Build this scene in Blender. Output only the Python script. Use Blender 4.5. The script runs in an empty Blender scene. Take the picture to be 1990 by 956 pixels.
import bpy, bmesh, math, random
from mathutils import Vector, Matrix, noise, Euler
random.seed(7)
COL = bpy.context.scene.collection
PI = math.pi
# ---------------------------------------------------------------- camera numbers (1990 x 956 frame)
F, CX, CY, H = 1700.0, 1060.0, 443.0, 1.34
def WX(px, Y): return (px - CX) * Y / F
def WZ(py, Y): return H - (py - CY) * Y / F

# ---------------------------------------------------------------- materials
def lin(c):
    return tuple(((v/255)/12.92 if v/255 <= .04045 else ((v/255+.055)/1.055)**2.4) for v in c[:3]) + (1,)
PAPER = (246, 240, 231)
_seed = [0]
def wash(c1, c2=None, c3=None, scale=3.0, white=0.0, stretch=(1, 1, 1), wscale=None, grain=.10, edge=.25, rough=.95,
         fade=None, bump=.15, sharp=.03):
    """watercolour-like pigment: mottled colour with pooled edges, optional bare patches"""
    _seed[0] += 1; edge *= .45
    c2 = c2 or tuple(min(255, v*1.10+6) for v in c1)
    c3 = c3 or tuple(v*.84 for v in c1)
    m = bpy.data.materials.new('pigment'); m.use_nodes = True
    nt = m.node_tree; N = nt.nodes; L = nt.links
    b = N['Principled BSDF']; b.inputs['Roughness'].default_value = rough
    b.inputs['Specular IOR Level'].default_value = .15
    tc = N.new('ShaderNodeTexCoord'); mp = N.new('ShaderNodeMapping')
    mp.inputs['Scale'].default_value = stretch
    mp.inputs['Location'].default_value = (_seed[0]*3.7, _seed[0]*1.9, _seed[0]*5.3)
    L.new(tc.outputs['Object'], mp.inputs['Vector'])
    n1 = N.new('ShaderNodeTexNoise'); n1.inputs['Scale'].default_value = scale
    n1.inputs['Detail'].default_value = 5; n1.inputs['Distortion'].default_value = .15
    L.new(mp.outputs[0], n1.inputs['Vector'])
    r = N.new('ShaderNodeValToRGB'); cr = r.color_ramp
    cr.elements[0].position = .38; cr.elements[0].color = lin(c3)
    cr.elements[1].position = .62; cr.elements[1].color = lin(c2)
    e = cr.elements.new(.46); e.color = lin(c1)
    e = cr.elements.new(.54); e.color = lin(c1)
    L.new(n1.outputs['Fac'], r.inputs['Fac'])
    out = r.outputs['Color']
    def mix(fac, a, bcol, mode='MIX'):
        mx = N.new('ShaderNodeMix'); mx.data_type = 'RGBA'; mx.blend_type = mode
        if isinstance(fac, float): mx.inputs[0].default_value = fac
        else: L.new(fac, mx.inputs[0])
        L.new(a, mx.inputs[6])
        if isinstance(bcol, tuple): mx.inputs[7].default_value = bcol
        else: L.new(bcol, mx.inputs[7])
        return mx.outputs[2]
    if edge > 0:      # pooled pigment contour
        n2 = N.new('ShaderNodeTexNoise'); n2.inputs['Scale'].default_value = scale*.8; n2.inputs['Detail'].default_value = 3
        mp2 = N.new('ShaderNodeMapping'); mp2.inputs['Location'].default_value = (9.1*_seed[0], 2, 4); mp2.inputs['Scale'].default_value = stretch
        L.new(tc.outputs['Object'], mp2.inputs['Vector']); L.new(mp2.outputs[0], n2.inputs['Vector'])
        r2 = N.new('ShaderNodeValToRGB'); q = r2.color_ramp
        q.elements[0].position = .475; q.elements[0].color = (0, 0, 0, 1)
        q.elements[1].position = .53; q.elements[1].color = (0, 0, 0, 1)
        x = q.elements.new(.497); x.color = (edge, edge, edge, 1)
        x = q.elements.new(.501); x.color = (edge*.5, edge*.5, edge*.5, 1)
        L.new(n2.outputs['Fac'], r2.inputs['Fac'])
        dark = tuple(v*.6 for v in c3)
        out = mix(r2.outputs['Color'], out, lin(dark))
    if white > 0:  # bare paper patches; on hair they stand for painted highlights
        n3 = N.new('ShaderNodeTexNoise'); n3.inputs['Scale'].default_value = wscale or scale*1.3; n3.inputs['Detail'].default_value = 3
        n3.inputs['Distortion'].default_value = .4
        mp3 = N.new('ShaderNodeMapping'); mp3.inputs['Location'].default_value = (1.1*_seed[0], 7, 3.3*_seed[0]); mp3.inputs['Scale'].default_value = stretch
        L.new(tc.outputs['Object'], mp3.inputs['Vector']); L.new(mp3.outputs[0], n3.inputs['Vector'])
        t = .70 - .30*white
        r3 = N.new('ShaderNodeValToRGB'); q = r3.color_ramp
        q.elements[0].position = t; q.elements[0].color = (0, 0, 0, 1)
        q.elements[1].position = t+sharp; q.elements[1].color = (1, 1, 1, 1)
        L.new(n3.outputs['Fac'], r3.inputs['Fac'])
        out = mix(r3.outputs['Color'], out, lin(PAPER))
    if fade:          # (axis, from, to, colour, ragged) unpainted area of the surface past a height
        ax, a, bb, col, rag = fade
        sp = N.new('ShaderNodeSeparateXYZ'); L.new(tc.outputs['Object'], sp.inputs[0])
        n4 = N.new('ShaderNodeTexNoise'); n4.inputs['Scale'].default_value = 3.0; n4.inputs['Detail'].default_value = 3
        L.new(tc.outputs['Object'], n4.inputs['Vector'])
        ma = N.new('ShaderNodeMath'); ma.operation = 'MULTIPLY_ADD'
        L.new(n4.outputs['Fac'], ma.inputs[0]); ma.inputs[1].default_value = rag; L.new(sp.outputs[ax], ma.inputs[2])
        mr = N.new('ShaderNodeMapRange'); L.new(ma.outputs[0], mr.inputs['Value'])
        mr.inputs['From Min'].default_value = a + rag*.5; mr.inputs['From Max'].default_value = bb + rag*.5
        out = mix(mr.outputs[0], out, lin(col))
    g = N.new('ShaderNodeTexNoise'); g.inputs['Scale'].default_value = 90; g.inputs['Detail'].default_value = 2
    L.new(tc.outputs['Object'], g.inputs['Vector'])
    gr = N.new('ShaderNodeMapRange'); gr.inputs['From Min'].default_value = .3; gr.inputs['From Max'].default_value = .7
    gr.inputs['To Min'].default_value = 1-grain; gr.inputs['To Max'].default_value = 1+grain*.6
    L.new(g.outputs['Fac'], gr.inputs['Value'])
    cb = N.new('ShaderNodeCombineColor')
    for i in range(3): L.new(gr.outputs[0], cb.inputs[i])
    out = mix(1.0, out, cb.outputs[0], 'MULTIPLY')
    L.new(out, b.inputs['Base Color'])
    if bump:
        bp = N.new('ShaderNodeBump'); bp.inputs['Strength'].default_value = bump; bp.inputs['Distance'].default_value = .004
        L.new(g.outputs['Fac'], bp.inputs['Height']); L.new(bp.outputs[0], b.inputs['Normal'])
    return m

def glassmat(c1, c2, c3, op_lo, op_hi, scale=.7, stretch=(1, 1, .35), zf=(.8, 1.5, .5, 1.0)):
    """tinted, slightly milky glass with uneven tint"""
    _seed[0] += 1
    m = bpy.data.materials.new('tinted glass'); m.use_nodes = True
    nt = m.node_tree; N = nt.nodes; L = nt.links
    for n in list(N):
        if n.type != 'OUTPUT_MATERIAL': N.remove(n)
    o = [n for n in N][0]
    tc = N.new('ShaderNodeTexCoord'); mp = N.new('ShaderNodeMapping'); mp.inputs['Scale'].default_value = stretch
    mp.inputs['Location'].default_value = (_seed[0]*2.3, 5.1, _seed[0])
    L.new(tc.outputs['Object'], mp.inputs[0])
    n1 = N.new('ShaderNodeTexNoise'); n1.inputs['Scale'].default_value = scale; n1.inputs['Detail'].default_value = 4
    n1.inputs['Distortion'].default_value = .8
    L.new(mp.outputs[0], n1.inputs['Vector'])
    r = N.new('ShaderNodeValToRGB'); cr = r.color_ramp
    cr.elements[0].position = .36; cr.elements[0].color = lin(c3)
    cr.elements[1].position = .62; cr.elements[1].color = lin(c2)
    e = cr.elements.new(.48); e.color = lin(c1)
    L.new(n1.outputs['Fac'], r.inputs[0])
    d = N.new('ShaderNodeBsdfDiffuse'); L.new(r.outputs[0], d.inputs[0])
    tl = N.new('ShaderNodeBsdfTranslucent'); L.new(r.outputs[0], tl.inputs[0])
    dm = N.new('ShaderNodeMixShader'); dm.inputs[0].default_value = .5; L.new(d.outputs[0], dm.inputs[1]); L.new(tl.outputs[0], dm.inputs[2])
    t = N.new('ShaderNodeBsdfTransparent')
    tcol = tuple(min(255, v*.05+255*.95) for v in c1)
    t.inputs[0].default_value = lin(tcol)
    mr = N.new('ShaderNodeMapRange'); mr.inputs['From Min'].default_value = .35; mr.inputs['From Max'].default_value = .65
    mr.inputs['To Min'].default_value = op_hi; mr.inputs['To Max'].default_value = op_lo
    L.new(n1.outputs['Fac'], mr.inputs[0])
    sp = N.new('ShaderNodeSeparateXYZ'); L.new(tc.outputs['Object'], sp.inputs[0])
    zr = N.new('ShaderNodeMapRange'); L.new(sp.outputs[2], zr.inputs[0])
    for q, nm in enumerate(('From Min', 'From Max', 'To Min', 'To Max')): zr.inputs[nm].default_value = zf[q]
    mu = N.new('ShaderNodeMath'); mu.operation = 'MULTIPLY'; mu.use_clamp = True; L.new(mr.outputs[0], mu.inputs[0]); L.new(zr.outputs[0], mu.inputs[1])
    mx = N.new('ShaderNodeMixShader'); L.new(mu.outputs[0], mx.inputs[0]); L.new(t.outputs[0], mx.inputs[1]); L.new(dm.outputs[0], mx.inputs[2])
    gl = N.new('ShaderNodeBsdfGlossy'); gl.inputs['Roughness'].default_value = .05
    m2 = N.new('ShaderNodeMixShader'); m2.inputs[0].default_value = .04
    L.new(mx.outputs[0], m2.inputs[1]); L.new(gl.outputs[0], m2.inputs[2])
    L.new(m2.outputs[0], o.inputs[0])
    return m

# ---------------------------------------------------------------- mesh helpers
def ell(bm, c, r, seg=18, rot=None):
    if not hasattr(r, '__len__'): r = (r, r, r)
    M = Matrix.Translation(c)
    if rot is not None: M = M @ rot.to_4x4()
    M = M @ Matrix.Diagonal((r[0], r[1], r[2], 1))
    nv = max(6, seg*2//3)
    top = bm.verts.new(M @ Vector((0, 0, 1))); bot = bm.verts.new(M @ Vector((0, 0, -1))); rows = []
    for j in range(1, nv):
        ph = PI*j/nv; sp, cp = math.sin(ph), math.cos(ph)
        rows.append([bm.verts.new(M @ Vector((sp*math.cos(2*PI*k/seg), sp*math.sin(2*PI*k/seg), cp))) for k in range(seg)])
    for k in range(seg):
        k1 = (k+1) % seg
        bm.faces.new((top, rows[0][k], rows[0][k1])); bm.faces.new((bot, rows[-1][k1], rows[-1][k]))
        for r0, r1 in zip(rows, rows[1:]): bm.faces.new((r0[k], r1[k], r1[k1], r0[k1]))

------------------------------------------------

(PROBLEM REQUIREMENTS): Only the lines from the start of the data to the line holding "def WZ(py, Y): return H - (py - CY) * Y / F" are wanted; return them exactly, both ends included.

(EXPECTED ANSWER):
Build this scene in Blender. Output only the Python script. Use Blender 4.5. The script runs in an empty Blender scene. Take the picture to be 1990 by 956 pixels.
import bpy, bmesh, math, random
from mathutils import Vector, Matrix, noise, Euler
random.seed(7)
COL = bpy.context.scene.collection
PI = math.pi
# ---------------------------------------------------------------- camera numbers (1990 x 956 frame)
F, CX, CY, H = 1700.0, 1060.0, 443.0, 1.34
def WX(px, Y): return (px - CX) * Y / F
def WZ(py, Y): return H - (py - CY) * Y / F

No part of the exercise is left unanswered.